Set in 2018, shortly after the #MeToo movement, five teenage girls in their rural Georgia high school read “The Crucible” in English class, taking issue with the characterization of John Proctor as “one of the great heroes of American theatre.” As the New York Times puts it, the play is about many things: feminism, youth, pop music, optimism and fury.
Kuntz plays Ivy Watkins, a teenage girl who struggles between her social ideals and loyalty to her family throughout the play.
This is Kuntz’ second Broadway appearance. She previously performed as an understudy for the parts of Cherry Valance and Marcia in “The Outsiders” — also directed by Danya Taymor.
“It really has gotten me back in touch with my high school self,” Kuntz said about playing Ivy Watkins. “It’s been wonderful to go back and meet that version of me through this play.”
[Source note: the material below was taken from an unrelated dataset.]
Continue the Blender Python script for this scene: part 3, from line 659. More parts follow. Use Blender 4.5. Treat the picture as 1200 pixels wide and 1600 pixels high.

As a teenager, before Broadway knew her name, Kuntz stole the spotlight at Cor Jesu Academy. During her freshman year of high school, she played one of Reno’s Angels in “Anything Goes” — singing and dancing as backup to the show’s leading lady, Reno Sweeney.
According to Pottinger, after Kuntz’s freshman year, the Cor Jesu fine arts department couldn’t justify keeping her in supporting roles. The next year, Kuntz played the villainous Ursula in “The Little Mermaid,” and in her junior year, she played the lyrical Georgia Hendricks in “Curtains.” To round out her high school theatre career, Kuntz starred as Dolly in “Hello, Dolly.”
Kuntz was a standout from the very start, per Pottinger. In addition to her being a “triple threat,” her “phenomenal” ear for music propelled her above and beyond the typical skill level. In addition to Cor Jesu theatre, Kuntz was involved with the Muny Teens performance troupe, and she won Best Actress at the St. Louis High School Musical Theatre Awards both her junior and senior year.
Pottinger says Kuntz had all the talent and training to give rise to a diva, but instead, she was “a kind girl and a delight to teach.” As an upperclassman, she regularly talked with the freshmen and encouraged the whole cast; she was “impeccably prepared” for each role, each practice and could take direction at a moment’s notice.
“She is the most humble and kind,” Pottinger said about Kuntz. “She always wanted to be part of the team.”
After high school, Kuntz pursued her Bachelor’s of Fine Arts in Musical Theatre at the University of Michigan, where she graduated in 2022. She has since graced The Muny stage time and time again — notably, as an understudy for Mary Poppins in 2022 — and later took a leading role as Carole King in “Beautiful: The Carole King Musical” at The Rev Theatre Co. in Auburn, New York.
“John Proctor” has been playing on Broadway for just over a month, where Kuntz is currently performing in eight shows a week. She remarks that it sometimes “feels very high school theatre,” because they circle up before every show, put their hands in and set their intention for a good performance.
In some ways, the five teenage girls in “John Proctor” remind her of who she was in high school, as a student walking the halls of Cor Jesu. Kuntz says she’s rediscovered a sense of joy and raw emotion; she admires the ability of these young characters to speak their minds, saying her high school self was “afraid to rock the boat.”
“I’m definitely able to pull from my life experiences, working on this play in particular,” Kuntz said. “It was really quite special, the bonds I was able to make with some of those students at Cor Jesu — the sort of sisterhood we were able to form at that time. It’s rewarding to work on this play, where all these girls are one.”
“John Proctor” will go head-to-head with the best of the best at the 78th Tony Awards on June 8. With seven nominations, the production is tied with “The Hills of California” for most nominations for a play this season. Kuntz, along with the rest of the nine-person cast, will be in attendance.
Kuntz thanks the teachers at Cor Jesu for their encouragement, for the well-rounded education and for shaping her into the person she is today.
“I am so grateful for that support in what I was doing, even if it was a less conventional path,” Kuntz said. “I’m grateful people took me seriously, even at such a young age. Teenagers take themselves very seriously, so to have people who believed in me really meant a lot. It fortified me in my pursuit of what I was doing.”